Büşra Gülşah İyikan
Büşra Gülşah İyikan Gizli kanattır anne olmak!

Gizli kanattır anne olmak!

‘Anne olmak nedir?’ diye sorsam içini dolduracak sayısız cümleler kurarsınız. Zaten bu kadar kutsal bir kelimeyi anlatacak kelimeler de eksik kalır.
 
Annem bana her zaman ‘ anne olunca anlarsın kızım’ derdi. Anne olunca anlarsın…
 
Şimdi benim de bir kızım var. Kucağıma aldığım gün daha dün gibiyken kızımın bir yaş gününü daha kutlamak için hazırlık yapıyorum.
 
Zaman ne kadar da çabuk geçiyor. Ve ben anneliği anlıyorum… Her geçen gün bana annemin sözlerini hatırlatıyor.
Onunla büyüyor, onunla adım atıyorum. Kızım gelince ondan önce mutluluğumuzda bir şeylerin eksik olduğunu hissettim.
 
Hayatımıza nasıl neşe ve heyecan kattığını gördüm. İşte anne olmak demek o neşenin hiç kaybolmaması için canını ortaya koyacak kadar çok sevmektir evladını. Hasta olduğunda hasta olmak, ağladığında ağlamak ve canı yandığında canı yanmaktır.
 
Tatlı telaştır, çocuğunun geleceği için çırpınmaktır, karşılık beklemeden sevmektir anne olmak… Başına en ufak bir şey geldiğinde yüreğinin kayıp gitmesidir elinden… Her an her zaman tetikte olmak, sabahlara kadar uykusuz kalmaktır.
 
Kendi gözünden bile sakınmaktır. Diyorum ya anne kelimesinin içini dolduracak sayısız kelime vardır.

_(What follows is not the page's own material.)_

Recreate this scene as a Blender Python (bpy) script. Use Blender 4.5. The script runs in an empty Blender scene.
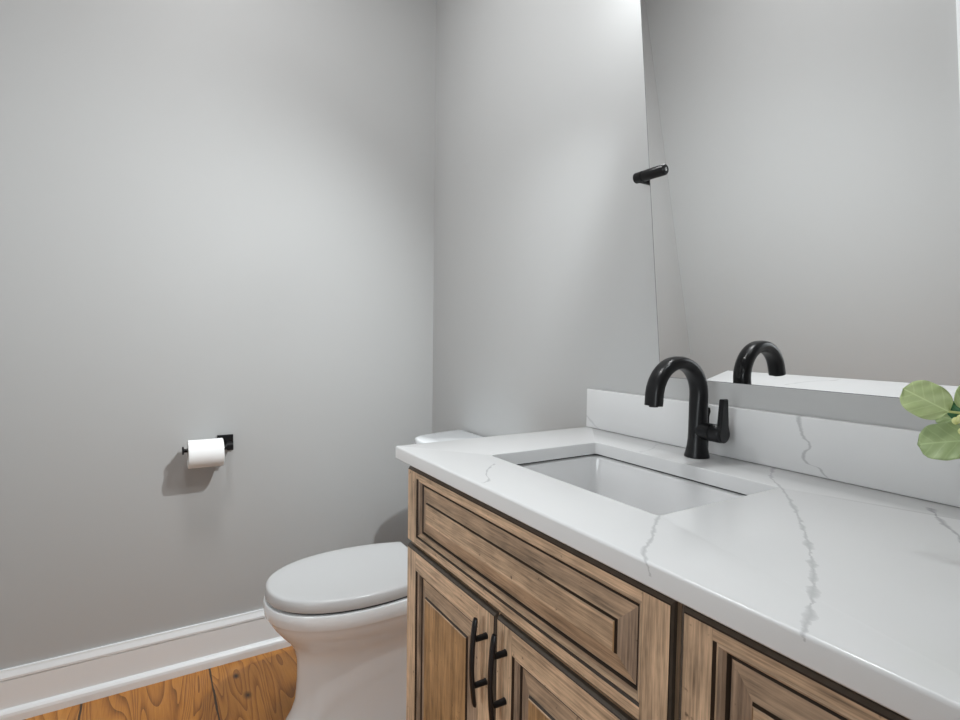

Anne olmanın kıymetini anne olmadan da anlayabilirsiniz ama anne olarak çok daha iyi anlayabilirsiniz.
 
Bazen annenize kızabilirsiniz. Sizin iyiliğiniz için bazı şeylere izin vermeyebilir, kanatlarınız kırılmasın diye uçmanızı engelleyebilir. Siz her ne kadar kızsanız da annenizin sizin için attığı her adım sizi korumak içindir.
 
Anneler hisseder. O hisleri sayesinde siz farkında olmadan başınıza gelebilecek kötülüklerden korunursunuz. Onların bir kanatları vardır. Siz görmezsiniz ama yaşadığınız herhangi bir sıkıntı anında kanatlarını açmaya hazırdırlar. Yani anne olmak o  kanatlarda gizlidir. Kendilerinin uçmaması pahasına sizin uçmanız için açarlar kanatlarını. O kanatları görebilenlere ne mutlu. Uçmak sizin elinizde!
 
Kim bilir belki de cennete giden yol o kanatlardan geçiyordur!